Throughout Long Day’s Journey into Night, fog both troubles and soothes Mary, who sees it as something that ushers in isolation and loneliness. At the beginning of the play, she suggests that she’s troubled by the thick fog that enshrouds the Tyrones’ summer home each night, especially since the foghorn keeps her awake and rattles her nerves. However, her relationship with fog isn’t quite so simple. Indeed, although O’Neill uses the onset of fog to foreshadow Mary’s relapse, Mary herself claims at one point that the fog itself doesn’t bother her. “It’s the foghorn I hate,” she says. “It won’t let you alone. It keeps reminding you, and warning you, and calling you back.” This suggests that what Mary actually dislikes has nothing to do with the sound of the horn, but rather the fact that it “remind[s]” her that she can’t simply slip into the pure solitude of the fog, which is what she would really like to do. Indeed, fog is something that creeps between people and makes it impossible for them to see each other—something that appeals to Mary because she’d like to isolate herself from her present reality, thereby enabling herself to indulge her drug addiction without having to endure the scrutiny of her disappointed family. In this way, O’Neill uses the fog as a representation of the ways in which isolation and separation manifest themselves within personal relationships.

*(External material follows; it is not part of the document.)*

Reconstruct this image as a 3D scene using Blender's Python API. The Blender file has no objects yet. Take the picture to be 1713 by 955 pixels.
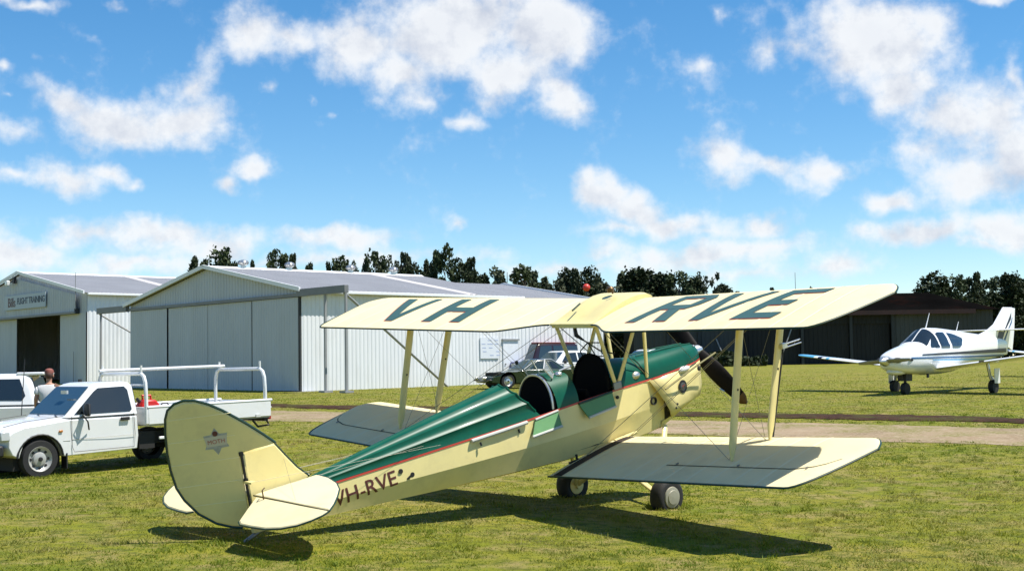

The Fog Quotes in Long Day’s Journey into Night
Dreamily.
It wasn’t the fog I minded, Cathleen. I really love fog.
[…]
It hides you from the world and the world from you. You feel that everything has changed, and nothing is what it seemed to be. No one can find or touch you anymore.
[…]
It’s the foghorn I hate. It won’t let you alone. It keeps reminding you, and warning you, and calling you back.
She smiles strangely.
But it can’t tonight.
The fog was where I wanted to be. Halfway down the path you can’t see this house. You’d never know it was here. Or any of the other places down the avenue. I couldn’t see but a few feet ahead. I didn’t meet a soul. Everything looked and sounded unreal. Nothing was what it is. That’s what I wanted—to be alone with myself in another world where truth is untrue and life can hide from itself. Out beyond the harbor, where the road runs along the beach, I even lost the feeling of being on land. The fog and the sea seemed part of each other. It was like walking on the bottom of the sea. As if I had drowned long ago. As if I was a ghost belonging to the fog, and the fog was the ghost of the sea. It felt damned peaceful to be nothing more than a ghost within a ghost.
He sees his father staring at him with mingled worry and irritated disapproval. He grins mockingly.
Don’t look at me as if I’d gone nutty. I’m talking sense. Who wants
to see life as it is, if they can help it?